Exterior spaces symbolize freedom.  When Amir seeks escape in Lebanon, he heads out walking, to the beach and the crashing of the waves: “He wipes his eyes and stares down at the sea once more and knows he could bury these shameful feelings there. Toss them in the water where they’d be swallowed by fish or become entangled in seaweed.” Incidentally, this is also the place where he catches his first glimpse of gay men engaging in sexual acts behind boulders at the water’s edge. In Canada, escape is found by walking the icy sidewalks with Rami. The homelessness that Amir feels is shared by Rami, a Palestinian whose family was shattered by war and violence. Their conversations in the frigid Montreal air provide a safe space for Amir to share his trauma for the first time.

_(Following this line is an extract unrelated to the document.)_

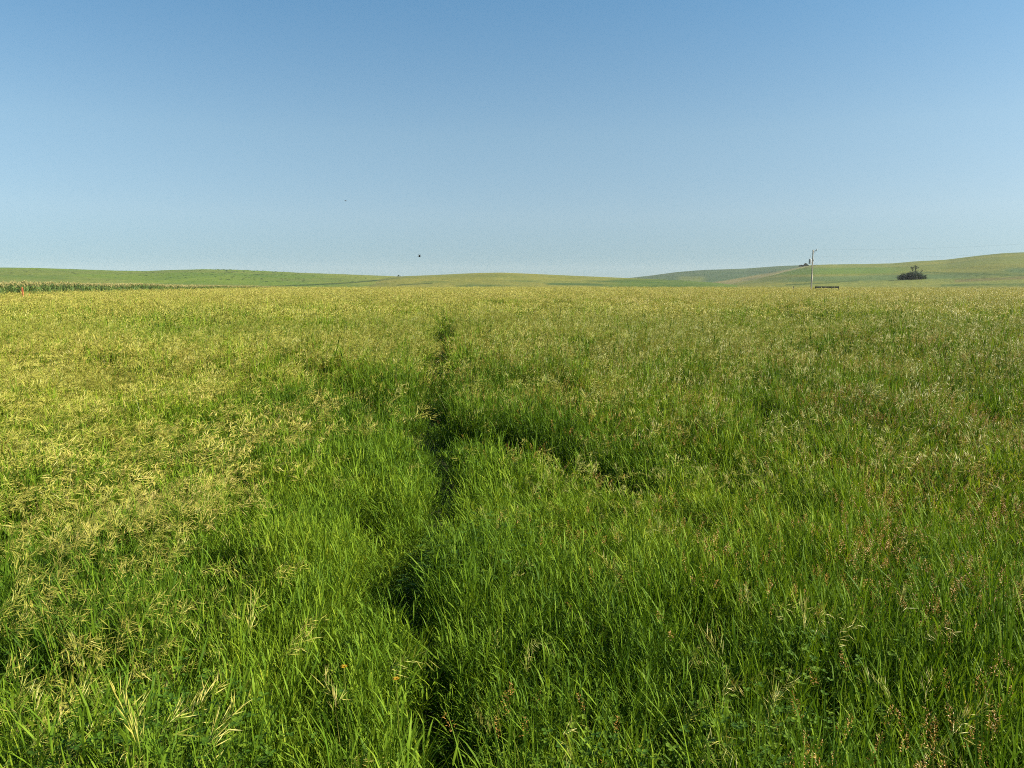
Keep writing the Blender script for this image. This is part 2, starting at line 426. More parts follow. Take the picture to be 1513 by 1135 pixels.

What is interesting is that Saikaley does not portray Canada as an automatic safe haven for Amir and for his sexuality. Amir’s mother’s cautions him as he leaves his birthplace: “No matter where you go, you’ll always find trouble. You were trouble from day one, my son. Who’s going to feed you now? Don’t starve.” Canada becomes the site of a different kind of claustrophobia, a combination of the cultural pressures Amir faces (in the guise of Salem and the Middle Eastern restaurant) and his own personal demons. The kitchen where Amir washes dishes is a space dominated by male chefs and busboys. Despite the fact that these men are cooking, Salem laughingly tells Amir that he does not cook at home because that is “woman’s work.” Reminders abound of the differences between men and women, as when Salem advises Amir to marry a nice Lebanese girl. “You should marry your own kind. These Canadian women are too liberal. You can’t boss them around.” Salem represents the staunchly traditional, the repression which Amir sought to escape.

The frozen streets of Montreal are contrasted to the blazing heat of Lebanon, but the bombs that are unpredictably dropped on the latter reverberate just as menacingly in the frigid air. The climax of the novella is an act of violence that strikes the reader as overly dramatic, its resolution overly optimistic. Amir and Rami’s intimacy and their discovery of “home” in each other provide the emotional substance of the conclusion. “At least we have peace here,” Rami says to Amir, and, gazing down at the soapy dishes in the water, Amir muses, “I realize that I can change this, I can change everything…It’s all in my hands. I know this.”

Saikaley’s work was a deserving co-winner of the 2012 Ken Klonsky novella contest, and is a worthwhile read for anyone interested in the obstacles faced by those navigating new lives in Canada.